There is a sledding hill up the road from where Noval hit the truck, according to Ron Swanson, director of community development with the Mat-Su Borough.
“It was a tragic accident,” Swanson said. “People shouldn't be sledding on the road, but people seem to think it's more fun than the designated sledding hill. We built the parking area to encourage people to use the sledding hill.”
Pat Murphy, a park ranger at Hatcher Pass, called the informal skiing-sledding circuit Carlson witnessed a standard practice.
People sled, ski or snowboard from about Mile 16 of the Hatcher Pass Road, and someone with a motorized vehicle picks them up at Mile 12 and drives them up to do it again, Murphy said. They do it in spite of the signs posted along the way saying it's illegal.
“I've been here 18 years, and we put a stop to it as much as possible,” he said. “Sledding on the road is dangerous and illegal. Some people see it as a sledding hill, but it's not a good idea. There's a gate at the bottom and if someone hit the gate hard, they'd get hurt.

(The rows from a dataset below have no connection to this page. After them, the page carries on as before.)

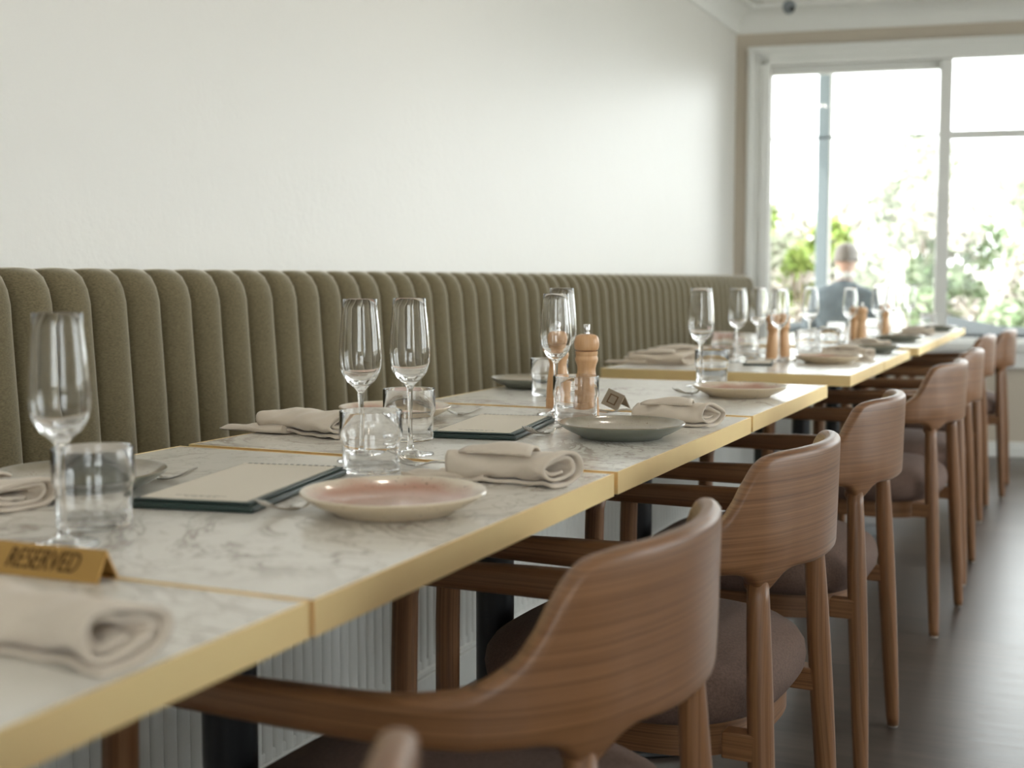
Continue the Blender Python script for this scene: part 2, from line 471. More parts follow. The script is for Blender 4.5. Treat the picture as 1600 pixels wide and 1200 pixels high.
def empty(name, loc, rz=0, label=None, cat=None, group=None):
    o = bpy.data.objects.new(name, None); COL.objects.link(o)
    o.empty_display_size = 0.05
    o.location = loc; o.rotation_euler = (0, 0, rz)
    return tag(o, label, cat, group)

def struct(o):
    o['kind'] = 'structure'; return o

def kids(o):
    return [c for c in bpy.data.objects if c.parent == o]

def copy_tree(o, parent=None):
    c = o.copy(); COL.objects.link(c)
    if parent is not None: c.parent = parent
    for k in kids(o): copy_tree(k, c)
    return c

def spline(pts, n):
    """Catmull-Rom through tuples of any size; n samples per span"""
    out = []
    m = len(pts)
    for i in range(m - 1):
        p0 = pts[max(i-1, 0)]; p1 = pts[i]; p2 = pts[i+1]; p3 = pts[min(i+2, m-1)]
        for k in range(n):
            t = k / n
            out.append(tuple(0.5*((2*b) + (c-a)*t + (2*a-5*b+4*c-d)*t*t + (3*b-a-3*c+d)*t**3) for a, b, c, d in zip(p0, p1, p2, p3)))
    out.append(tuple(pts[-1]))
    return out

# ================================================================== THE ROOM
# far (window) wall runs from the corner C0 along D0; W() maps (along, out, z) to the world
C0 = Vector((-1.88, 7.46, 0)); D0 = Vector((math.cos(math.radians(8.745)), math.sin(math.radians(8.745)), 0))
N0 = Vector((-D0.y, D0.x, 0))
def W(a, o, z):
    p = C0 + D0 * a + N0 * o; return (p.x, p.y, z)
def wbox(mb, a0, a1, o0, o1, z0, z1, mi=0):
    v = [W(a0,o0,z0),W(a1,o0,z0),W(a1,o1,z0),W(a0,o1,z0),W(a0,o0,z1),W(a1,o0,z1),W(a1,o1,z1),W(a0,o1,z1)]
    mb.add(v, [(0,3,2,1),(4,5,6,7),(0,1,5,4),(1,2,6,5),(2,3,7,6),(3,0,4,7)], mi=mi)

HC = 2.56; XR = 2.6; YB = -2.6
b = MB(); b.add([(-2.2, YB - .2, 0), (XR + .2, YB - .2, 0), (XR + .2, 8.6, 0), (-2.2, 7.6, 0)], [(0, 1, 2, 3)])
b.add([(-2.2, YB - .2, -.1), (XR + .2, YB - .2, -.1), (XR + .2, 8.6, -.1), (-2.2, 7.6, -.1)], [(3, 2, 1, 0)])
struct(b.build('floor', M['floor'], smooth=False))
b = MB(); b.box((-2.1, YB - .2, HC), (XR + .2, 8.9, HC + .2))
struct(b.build('ceiling', M['ceil'], smooth=False))
b = MB(); b.box((-2.08, YB - .2, 0), (-1.88, 7.7, HC))
struct(b.build('wall_left', M['wall'], smooth=False))
b = MB(); b.box((-1.88, YB - .2, 0), (.2, YB, HC)); b.box((2.0, YB - .2, 0), (XR, YB, HC)); b.box((.2, YB - .2, 0), (2.0, YB, .8)); b.box((.2, YB - .2, 2.4), (2.0, YB, HC))
struct(b.build('wall_back', M['wall'], smooth=False))
WZ0, WZ1 = .55, 2.46
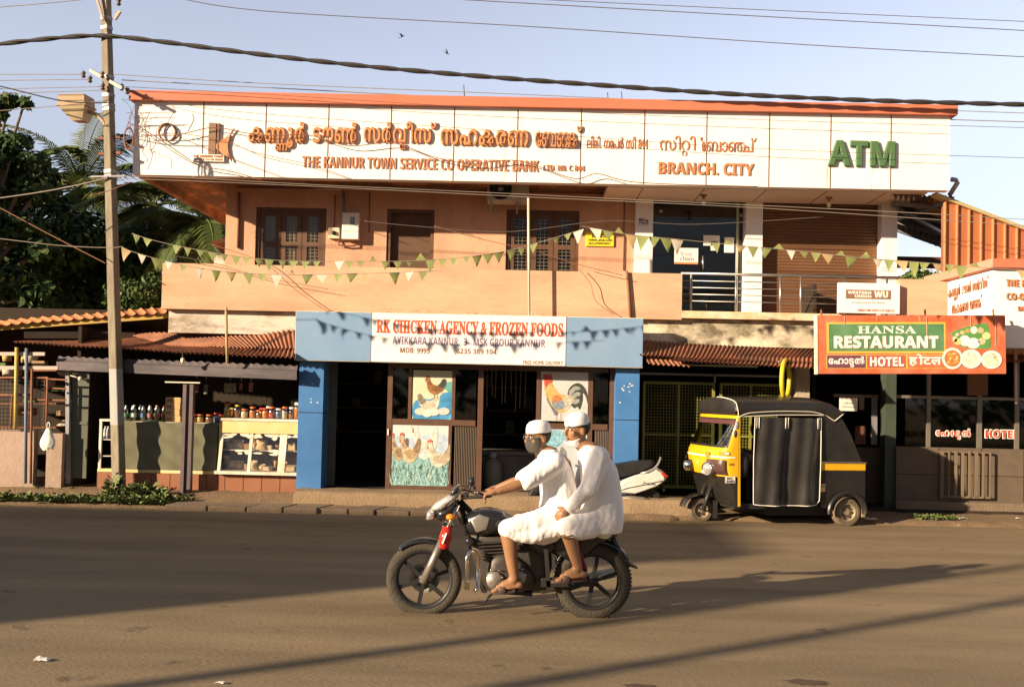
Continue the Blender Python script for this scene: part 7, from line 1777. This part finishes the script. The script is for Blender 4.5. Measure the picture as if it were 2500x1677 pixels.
for s in (-.16, .16): MB().ell(NB(1100, 1262, s), (.035, .03, .025)).build('indicator', m_orange_l, bk)
tank = blobB([(1128, 1292), (1126, 1266), (1142, 1246), (1176, 1236), (1214, 1238), (1252, 1254), (1262, 1282), (1230, 1298), (1180, 1306), (1146, 1306)], .13, 'fuel_tank', m_bkb, .55)
blobB([(1150, 1262), (1172, 1250), (1196, 1258), (1190, 1288), (1164, 1294)], .012, 'tank_panel', m_silver, .3, -.122, par=tank, sub=0)
blobB([(1128, 1300), (1170, 1308), (1160, 1336), (1140, 1330)], .12, 'tank_shroud', m_bkb, .4)
blobB([(1240, 1268), (1290, 1282), (1350, 1284), (1400, 1272), (1450, 1262), (1498, 1258), (1520, 1264), (1508, 1278), (1450, 1294), (1380, 1306), (1300, 1306), (1248, 1296)], .12, 'seat', m_seat, .45)
blobB([(1330, 1306), (1400, 1300), (1480, 1282), (1524, 1266), (1530, 1276), (1506, 1302), (1430, 1330), (1350, 1336)], .10, 'tail_cowl', m_bkb, .4)
blobB([(1502, 1284), (1520, 1274), (1524, 1292), (1508, 1302)], .07, 'tail_light', m_red_l, .3)
blobB([(1282, 1304), (1372, 1310), (1364, 1344), (1320, 1356), (1290, 1340)], .11, 'side_panel', m_bkb, .35)
MB().tube([NB(1517, 1280, 0), NB(1516, 1262, .08), NB(1480, 1252, .12), NB(1440, 1258, .13)], .012, 8).tube([NB(1517, 1280, 0), NB(1516, 1262, -.08), NB(1480, 1252, -.12), NB(1440, 1258, -.13)], .012, 8).build('grab_rail', m_bkb, bk)
b = MB(); line = [NB(a, c, 0) for a, c in ((1490, 1300), (1505, 1330), (1520, 1358), (1536, 1376), (1556, 1386))]
b.tube(line, [.075, .07, .06, .05, .02], 10, flat=(1, .35)); b.build('tail_mudguard', m_plastic, bk)
# frame, engine, exhaust
MB().tube([hs, NB(1150, 1330, 0), NB(1180, 1440, 0), NB(1300, 1448, 0)], .022, 8).tube([hs, NB(1200, 1300, 0), NB(1330, 1310, 0), NB(1500, 1282, 0)], .022, 8).tube([NB(1330, 1310, 0), NB(1325, 1430, 0)], .02, 8).build('frame', m_plastic, bk)
for s in (-.05, .05): MB().bar(NB(1320, 1424, s * 2), wR + w_b * s * 2, .03, .045).build('swing_arm', m_plastic, bk)
eng = blobB([(1186, 1350), (1230, 1340), (1262, 1350), (1300, 1384), (1318, 1420), (1290, 1444), (1210, 1444), (1186, 1420)], .12, 'engine', m_eng, .3)
for k in range(6): p0_, p1_ = NB(1168 + k * 2, 1322 + k * 8, 0), NB(1240 + k * 2, 1318 + k * 8, 0); MB().bar(p0_, p1_, .19, .008).build('cooling_fin', m_eng, eng)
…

It's a shame it happened, I wish it hadn't.”
Murphy said the rangers try to keep the highway stuff on the highway, meaning Hatcher Pass Road.
“But we can't be there all the time,” Murphy said. “There has to be some element of personal responsibility.”
“I was put in a bad position by poor choice,” Carlson said. “But a mistake shouldn't cost a young life. You wish crackheads would disappear, but nothing's fair. But people should note that runner sleds and roads just don't mix and never have so it doesn't happen to another kid.”